## Materials provided

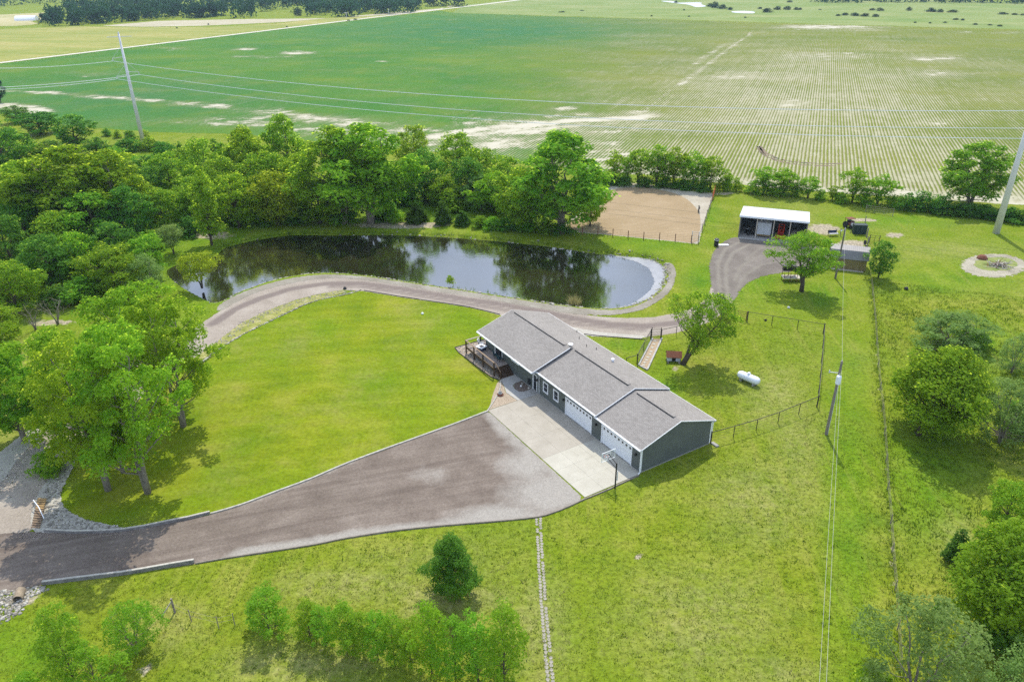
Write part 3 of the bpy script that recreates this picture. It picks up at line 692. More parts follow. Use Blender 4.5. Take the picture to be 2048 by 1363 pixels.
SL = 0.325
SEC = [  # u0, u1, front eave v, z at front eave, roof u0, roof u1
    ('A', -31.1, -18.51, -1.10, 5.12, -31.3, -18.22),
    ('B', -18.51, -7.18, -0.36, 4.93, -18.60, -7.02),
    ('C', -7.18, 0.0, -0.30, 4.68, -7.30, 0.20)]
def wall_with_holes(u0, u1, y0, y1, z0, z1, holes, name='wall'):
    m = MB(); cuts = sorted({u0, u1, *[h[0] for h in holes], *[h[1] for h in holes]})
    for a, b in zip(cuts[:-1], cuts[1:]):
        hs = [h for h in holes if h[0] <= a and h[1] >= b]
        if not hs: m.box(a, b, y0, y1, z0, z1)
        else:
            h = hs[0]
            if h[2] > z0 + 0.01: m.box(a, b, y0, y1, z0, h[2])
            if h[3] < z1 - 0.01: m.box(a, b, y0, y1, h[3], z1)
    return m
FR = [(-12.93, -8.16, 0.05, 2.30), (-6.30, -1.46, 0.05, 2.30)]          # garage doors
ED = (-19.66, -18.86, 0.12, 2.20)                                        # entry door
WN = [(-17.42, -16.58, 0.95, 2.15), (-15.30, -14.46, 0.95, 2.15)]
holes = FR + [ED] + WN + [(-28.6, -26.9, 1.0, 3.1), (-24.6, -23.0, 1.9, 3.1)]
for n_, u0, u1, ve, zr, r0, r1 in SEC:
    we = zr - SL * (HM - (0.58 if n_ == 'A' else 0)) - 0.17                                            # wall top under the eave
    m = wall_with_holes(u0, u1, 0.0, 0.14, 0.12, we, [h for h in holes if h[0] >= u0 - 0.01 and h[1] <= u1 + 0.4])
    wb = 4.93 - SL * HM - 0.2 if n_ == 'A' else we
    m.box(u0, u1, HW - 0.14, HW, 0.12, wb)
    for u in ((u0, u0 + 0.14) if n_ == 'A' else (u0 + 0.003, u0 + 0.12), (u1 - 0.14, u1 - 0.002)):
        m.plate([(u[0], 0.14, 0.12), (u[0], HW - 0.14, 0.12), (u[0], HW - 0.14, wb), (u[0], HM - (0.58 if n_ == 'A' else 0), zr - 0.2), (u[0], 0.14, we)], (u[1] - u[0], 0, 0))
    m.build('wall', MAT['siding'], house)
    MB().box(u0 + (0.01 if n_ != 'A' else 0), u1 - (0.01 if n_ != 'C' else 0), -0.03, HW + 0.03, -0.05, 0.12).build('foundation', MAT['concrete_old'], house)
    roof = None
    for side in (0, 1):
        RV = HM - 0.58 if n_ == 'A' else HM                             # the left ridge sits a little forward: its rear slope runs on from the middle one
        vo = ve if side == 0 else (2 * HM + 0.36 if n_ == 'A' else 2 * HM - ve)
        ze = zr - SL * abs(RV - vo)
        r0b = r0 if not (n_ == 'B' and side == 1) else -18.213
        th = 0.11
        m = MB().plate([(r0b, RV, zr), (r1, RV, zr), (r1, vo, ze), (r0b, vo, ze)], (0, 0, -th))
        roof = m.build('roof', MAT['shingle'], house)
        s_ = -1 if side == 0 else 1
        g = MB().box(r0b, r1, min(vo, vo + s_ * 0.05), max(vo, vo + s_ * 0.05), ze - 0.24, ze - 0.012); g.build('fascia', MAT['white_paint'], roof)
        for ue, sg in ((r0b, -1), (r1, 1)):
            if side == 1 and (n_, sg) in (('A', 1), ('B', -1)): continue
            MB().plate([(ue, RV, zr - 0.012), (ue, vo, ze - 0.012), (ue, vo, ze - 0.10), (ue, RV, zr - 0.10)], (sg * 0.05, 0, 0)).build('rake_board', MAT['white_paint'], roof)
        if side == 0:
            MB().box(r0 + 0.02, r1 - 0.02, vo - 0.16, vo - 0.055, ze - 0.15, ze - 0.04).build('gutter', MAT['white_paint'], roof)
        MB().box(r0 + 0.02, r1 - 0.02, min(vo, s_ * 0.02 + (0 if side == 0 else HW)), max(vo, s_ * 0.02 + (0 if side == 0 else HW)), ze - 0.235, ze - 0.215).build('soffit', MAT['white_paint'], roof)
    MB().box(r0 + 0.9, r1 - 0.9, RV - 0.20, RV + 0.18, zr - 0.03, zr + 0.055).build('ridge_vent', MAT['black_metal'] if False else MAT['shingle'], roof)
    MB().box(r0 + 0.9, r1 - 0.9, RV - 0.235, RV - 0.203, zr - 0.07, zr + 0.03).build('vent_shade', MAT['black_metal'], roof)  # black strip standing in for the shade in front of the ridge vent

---

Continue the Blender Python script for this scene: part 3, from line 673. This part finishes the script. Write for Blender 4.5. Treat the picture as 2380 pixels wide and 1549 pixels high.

## What the task asks
Go through the records and gather the lines that hold "Write".

## The result
Write part 3 of the bpy script that recreates this picture. It picks up at line 692. More parts follow. Use Blender 4.5. Take the picture to be 2048 by 1363 pixels.
Continue the Blender Python script for this scene: part 3, from line 673. This part finishes the script. Write for Blender 4.5. Treat the picture as 2380 pixels wide and 1549 pixels high.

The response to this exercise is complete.